M&A News

London-listed gaming operator 888 Holdings has agreed an £18m deal to acquire a number of online bingo brands from JPJ Group.

The brands make up JPJ’s Mandalay operating business and include Costa Bingo, with the acquisition intended to strengthen 888’s position in the UK online bingo market.

The agreement will see 888 subsidiary Brigend acquire certain assets of JPJ subsidiaries Jet Management Group and Jet Media for a total consideration of £18m in cash, of which £12m will be payable upon completion and the remaining £6m in September 2019.

The JPJ bingo brands have operated on 888’s B2B platform Dragonfish since 2009.

“The Group continues to deliver its stated strategy of expanding across global regulated markets. This expansion is underpinned by organic growth initiatives supported by exploring value-enhancing M&A,” said 888 chief executive Itai Pazner.

“We are pleased to announce the acquisition of this portfolio of brands which includes the well-established Costa Bingo.

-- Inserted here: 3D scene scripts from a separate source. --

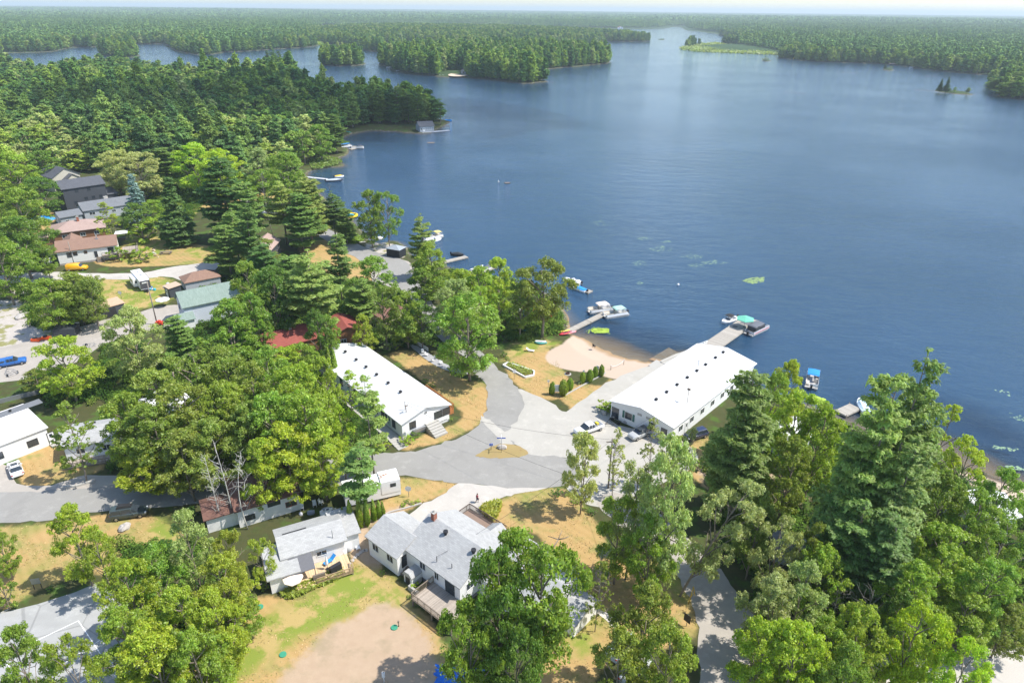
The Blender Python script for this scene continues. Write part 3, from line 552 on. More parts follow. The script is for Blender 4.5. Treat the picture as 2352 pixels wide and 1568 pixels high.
def instancer(name, pts, scl, rot, meshes, idx_, label, cat):
    """point cloud mesh whose points carry trees (stuff)"""
    n = len(pts); me = bpy.data.meshes.new(name); me.vertices.add(n); me.vertices.foreach_set('co', np.asarray(pts, np.float32).ravel())
    for nm, ty, d in (('scl', 'FLOAT_VECTOR', scl), ('rot', 'FLOAT', rot), ('pick', 'INT', idx_)):
        a = me.attributes.new(nm, ty, 'POINT'); a.data.foreach_set('vector' if ty == 'FLOAT_VECTOR' else 'value', np.asarray(d, np.int32 if ty == 'INT' else np.float32).ravel())
    o = bpy.data.objects.new(name, me); C.objects.link(o); g = bpy.data.node_groups.new(name, 'GeometryNodeTree')
    g.interface.new_socket('Geometry', in_out='INPUT', socket_type='NodeSocketGeometry'); g.interface.new_socket('Geometry', in_out='OUTPUT', socket_type='NodeSocketGeometry')
    gi, gout = g.nodes.new('NodeGroupInput'), g.nodes.new('NodeGroupOutput'); col = bpy.data.collections.new(name+'_kinds')
    for k, m in enumerate(meshes): q_ = bpy.data.objects.new('%s_kind_%02d' % (name, k), m); col.objects.link(q_)
    ci = g.nodes.new('GeometryNodeCollectionInfo'); ci.inputs[0].default_value = col; ci.inputs[1].default_value = True; ci.inputs[2].default_value = True
    mp = g.nodes.new('GeometryNodeMeshToPoints'); ip = g.nodes.new('GeometryNodeInstanceOnPoints'); ip.inputs['Pick Instance'].default_value = True
    def na(nm, ty): a = g.nodes.new('GeometryNodeInputNamedAttribute'); a.data_type = ty; a.inputs[0].default_value = nm; return a.outputs[0]
    cx = g.nodes.new('ShaderNodeCombineXYZ'); L = g.links.new; L(na('rot', 'FLOAT'), cx.inputs[2])
    L(gi.outputs[0], mp.inputs[0]); L(mp.outputs[0], ip.inputs['Points']); L(ci.outputs[0], ip.inputs['Instance']); L(na('pick', 'INT'), ip.inputs['Instance Index'])
    er = g.nodes.new('FunctionNodeEulerToRotation'); L(cx.outputs[0], er.inputs[0]); L(er.outputs[0], ip.inputs['Rotation']); L(na('scl', 'FLOAT_VECTOR'), ip.inputs['Scale']); L(ip.outputs[0], gout.inputs[0])
    md = o.modifiers.new('scatter', 'NODES'); md.node_group = g; tag(o, label, cat, kind='stuff'); return o
midc = []
for i in range(3): midc.append(joined('far_pine', pine(18, 4.4, 840+i, .1, 3, .95, .1, 0., 1., .75, 1.9), FST, BARK))
for i in range(3): midc.append(joined('far_tree', broad(13, 4.5, 10, 9, 9, .85, .1, i % 3, 0, .2, 850+i, .42), FST, BARK))
r = np.random.default_rng(33)
cc = con[rest]; n = len(rest)
instancer('forest', np.stack([x[rest], y[rest], np.full(n, 1.)], 1), np.stack([Rt[rest]/np.where(cc, 4.4, 4.5)]*2+[Ht[rest]/np.where(cc, 18, 13)], 1), r.uniform(0, 6.28, n), midc, np.where(cc, r.integers(0, 3, n), r.integers(3, 6, n)), 'unbroken green forest filling the headland behind the front trees', 'forest')
print('mid forest', n)
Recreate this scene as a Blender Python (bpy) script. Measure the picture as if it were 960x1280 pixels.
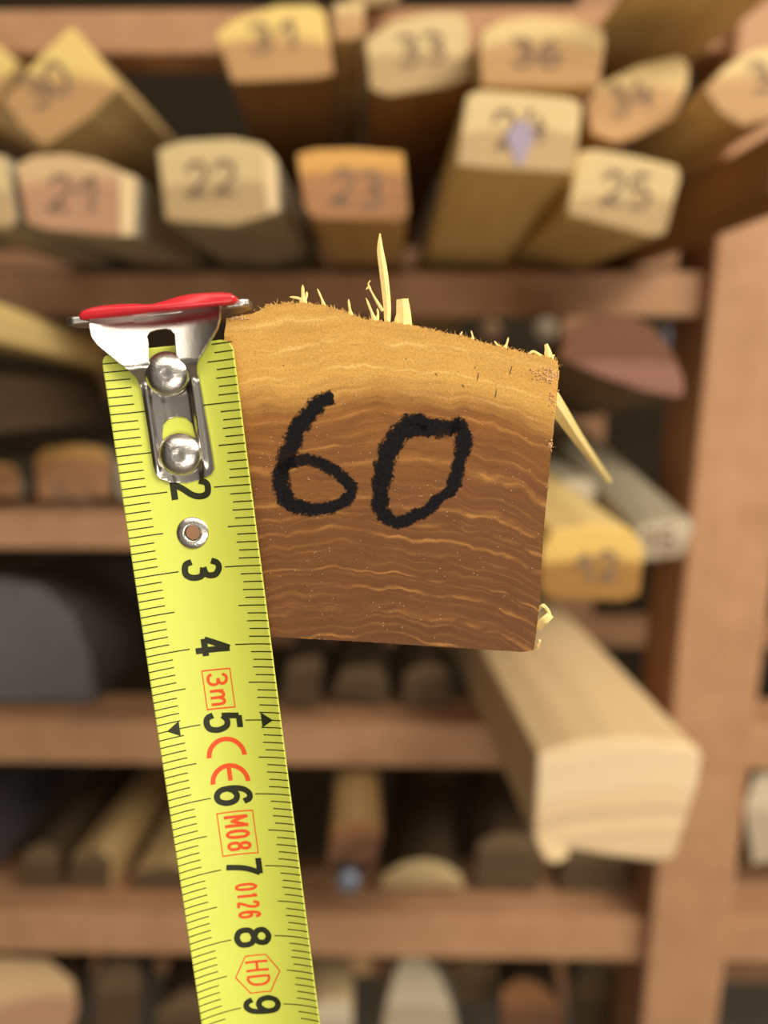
import bpy, bmesh, math, random
from mathutils import Vector, Matrix, noise
for o in list(bpy.data.objects): bpy.data.objects.remove(o)
SC = bpy.context.scene
COL = SC.collection
F = 1036.0                      # focal length in pixels of a 960 x 1280 frame

# ------------------------------------------------------------ camera
cam_d = bpy.data.cameras.new('camera'); cam = bpy.data.objects.new('camera', cam_d); COL.objects.link(cam)
CAM = Vector((0, 0, 1.35))
ROT = Matrix.Rotation(math.radians(1.0), 3, 'Z') @ Matrix.Rotation(math.radians(90 - 14.5), 3, 'X')
cam.matrix_world = Matrix.Translation(CAM) @ ROT.to_4x4()
cam_d.sensor_fit = 'VERTICAL'; cam_d.sensor_height = 36; cam_d.sensor_width = 27
cam_d.lens = 36 * F / 1280
cam_d.clip_start = 0.005; cam_d.clip_end = 50
cam_d.dof.use_dof = True; cam_d.dof.focus_distance = 0.102; cam_d.dof.aperture_fstop = 11.0
SC.camera = cam
SC.view_settings.view_transform = 'Standard'; SC.view_settings.look = 'None'
SC.view_settings.gamma = 1; SC.view_settings.use_curve_mapping = False
SC.view_settings.exposure = 0.0

# ------------------------------------------------------------ world and lamps
w = bpy.data.worlds.new('room_glow'); SC.world = w; w.use_nodes = True
w.node_tree.nodes['Background'].inputs[0].default_value = (1.0, 0.90, 0.74, 1)
w.node_tree.nodes['Background'].inputs[1].default_value = 0.24

def area(name, loc, target, sx, sy, power, col):
    l = bpy.data.lights.new(name, 'AREA'); l.shape = 'RECTANGLE'; l.size = sx; l.size_y = sy
    l.energy = power; l.color = col
    o = bpy.data.objects.new(name, l); COL.objects.link(o); o.location = loc
    o.rotation_euler = (Vector(target) - Vector(loc)).to_track_quat('-Z', 'Y').to_euler()
    return o
area('ceiling_lamp', (0.95, -0.40, 2.15), (0.12, 0.40, 1.2), 1.0, 0.35, 28, (1.0, 0.93, 0.78))
area('workshop_lamp', (-0.1, -1.15, 2.45), (0.0, 0.4, 1.2), 1.6, 0.7, 14, (1.0, 0.94, 0.80))
area('underside_fill', (0.35, -1.35, 0.95), (0.1, 0.40, 1.35), 1.0, 0.5, 8, (1.0, 0.93, 0.78))  # unseen fill light, added to brighten the undersides of the upper sticks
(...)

Having been developed on Dragonfish, the Group's first-class B2B platform, we are confident that consolidating these brands into our existing B2C portfolio will deliver synergies and growth opportunities by applying the full extent of 888's core capabilities in product, marketing and customer relationship management to their operations.”

JPJ Group said that the sale of assets would enable the company to concentrate on a more focussed brand strategy in the UK through Jackpotjoy.

The Mandalay assets generated revenue of approximately £11m in 2018 with a pre-tax profit of approximately £3.7m.

Shares in 888 Holdings plc. (LSE:888) were trading up 1.47 per cent at 174.54 pence per share in London Tuesday morning.